DATASET SECTION
▼
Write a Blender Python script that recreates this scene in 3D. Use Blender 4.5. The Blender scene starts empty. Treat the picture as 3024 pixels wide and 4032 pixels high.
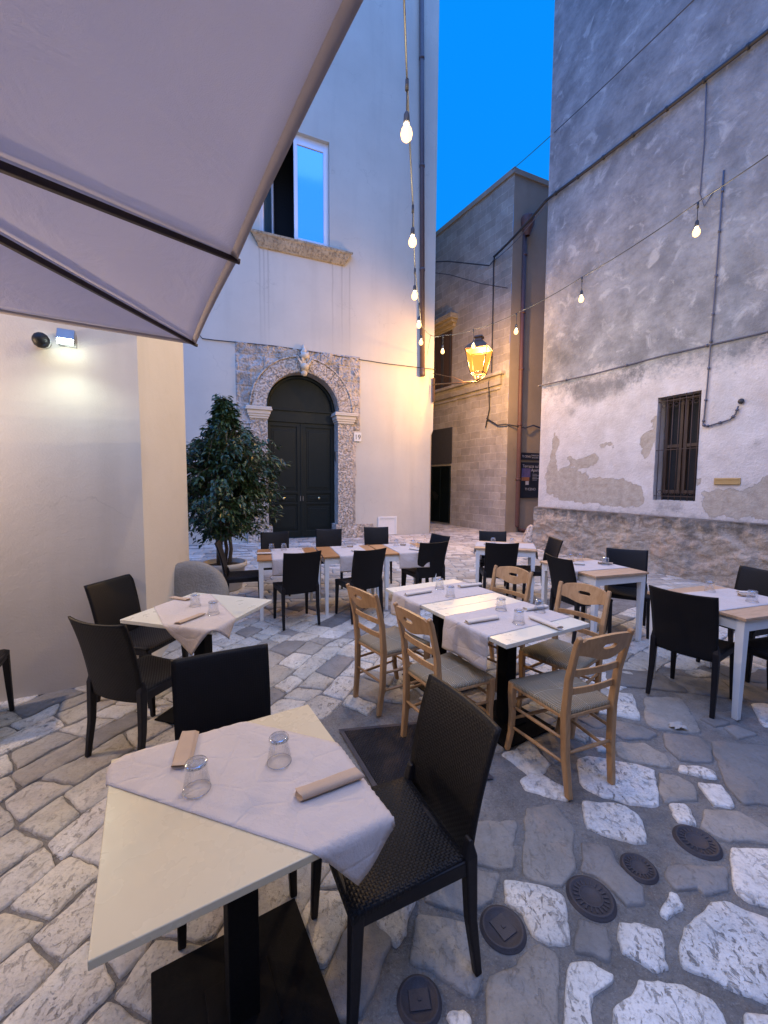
import bpy, math, random
from mathutils import Vector, Matrix, noise
random.seed(7)
R = math.radians
sc = bpy.context.scene
COL = sc.collection

# ------------------------------------------------------------------ node helpers
class NT:
    def __init__(s, name):
        s.m = bpy.data.materials.new(name); s.m.use_nodes = True
        s.t = s.m.node_tree; s.t.nodes.clear()
        s.out = s.t.nodes.new('ShaderNodeOutputMaterial')
        s._co = None
    def n(s, typ, **kw):
        nd = s.t.nodes.new(typ)
        for k, v in kw.items():
            if k.startswith('_'): setattr(nd, k[1:], v)
            else: s.setin(nd, k, v)
        return nd
    def setin(s, nd, k, v):
        key = k.replace('__', ' ')
        inp = nd.inputs[int(key[1:])] if (key[0] == 'i' and key[1:].isdigit()) else nd.inputs[key]
        if isinstance(v, bpy.types.NodeSocket): s.t.links.new(v, inp)
        else:
            if isinstance(v, (tuple, list)) and len(v) == 3 and inp.type == 'RGBA': v = (*v, 1)
            inp.default_value = v
    def co(s):
        if not s._co: s._co = s.t.nodes.new('ShaderNodeTexCoord').outputs['Object']
        return s._co
    def scaled(s, sx, sy, sz, rot=(0, 0, 0)):
        m = s.n('ShaderNodeMapping', Vector=s.co()); m.inputs['Scale'].default_value = (sx, sy, sz); m.inputs['Rotation'].default_value = rot
        return m.outputs[0]
    def noise(s, scale, detail=4, rough=.55, vec=None, dist=0):
        return s.n('ShaderNodeTexNoise', Vector=vec or s.co(), Scale=scale, Detail=detail, Roughness=rough, Distortion=dist).outputs[0]
    def vor(s, scale, vec=None, feature='F1', out='Distance', rnd=1.0):
        nd = s.n('ShaderNodeTexVoronoi', _feature=feature, Vector=vec or s.co(), Scale=scale, Randomness=rnd); return nd.outputs[out]
    def ramp(s, fac, stops, interp='LINEAR'):
        nd = s.n('ShaderNodeValToRGB', Fac=fac); cr = nd.color_ramp; cr.interpolation = interp
        while len(cr.elements) < len(stops): cr.elements.new(0.5)
        for e, (p, c) in zip(cr.elements, stops):
            e.position = p; e.color = (c, c, c, 1) if not isinstance(c, (tuple, list)) else (*c, 1)
        return nd.outputs[0]
    def mix(s, fac, a, b, mode='MIX'):
        nd = s.t.nodes.new('ShaderNodeMix'); nd.data_type = 'RGBA'; nd.blend_type = mode
        for i, v in ((0, fac), (6, a), (7, b)):
            if isinstance(v, bpy.types.NodeSocket): s.t.links.new(v, nd.inputs[i])
            else: nd.inputs[i].default_value = (*v, 1) if isinstance(v, (tuple, list)) else v if i == 0 else (v, v, v, 1)
        return nd.outputs[2]
    def math(s, op, a, b=0.0, c=None):
        nd = s.t.nodes.new('ShaderNodeMath'); nd.operation = op
        for i, v in enumerate((a, b, c)):
            if v is None: continue
            if isinstance(v, bpy.types.NodeSocket): s.t.links.new(v, nd.inputs[i])
            else: nd.inputs[i].default_value = v
        return nd.outputs[0]
    def sep(s, v):
        nd = s.n('ShaderNodeSeparateXYZ', Vector=v); return nd.outputs
    def attr(s, name):
        nd = s.t.nodes.new('ShaderNodeAttribute'); nd.attribute_name = name
        c = s.t.nodes.new('ShaderNodeSeparateColor'); s.t.links.new(nd.outputs['Color'], c.inputs[0]); return c.outputs
    def bump(s, h, strength=.5, dist=.01, nrm=None):
        nd = s.n('ShaderNodeBump', Height=h, Strength=strength, Distance=dist)
        if nrm is not None: s.t.links.new(nrm, nd.inputs['Normal'])
        return nd.outputs[0]
    def bsdf(s, color, rough=.8, nrm=None, spec=.5, **kw):
        nd = s.n('ShaderNodeBsdfPrincipled'); s.setin(nd, 'Base__Color', color); s.setin(nd, 'Roughness', rough)
        nd.inputs['Specular IOR Level'].default_value = spec
        if nrm is not None: s.t.links.new(nrm, nd.inputs['Normal'])
        for k, v in kw.items(): s.setin(nd, k, v)
        s.t.links.new(nd.outputs[0], s.out.inputs[0]); s.b = nd
        return s.m

def simple(name, col, rough=.5, var=.12, scale=12, bump=.15, bdist=.002, spec=.5, **kw):
    t = NT(name); nz = t.noise(scale, 4)
    c = t.mix(nz, tuple(x * (1 - var) for x in col), tuple(min(1, x * (1 + var)) for x in col))
    r = t.math('MULTIPLY_ADD', t.noise(scale * 2.3, 3), .25, rough - .12)
    return t.bsdf(c, r, t.bump(t.noise(scale * 9, 4), bump, bdist), spec, **kw)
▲
WORK INSTRUCTIONS
Repeat the listing above exactly from its first line to the line containing "COL = sc.collection", both included, and omit the pictures.

SOLUTION TO THIS EXERCISE
Write a Blender Python script that recreates this scene in 3D. Use Blender 4.5. The Blender scene starts empty. Treat the picture as 3024 pixels wide and 4032 pixels high.
import bpy, math, random
from mathutils import Vector, Matrix, noise
random.seed(7)
R = math.radians
sc = bpy.context.scene
COL = sc.collection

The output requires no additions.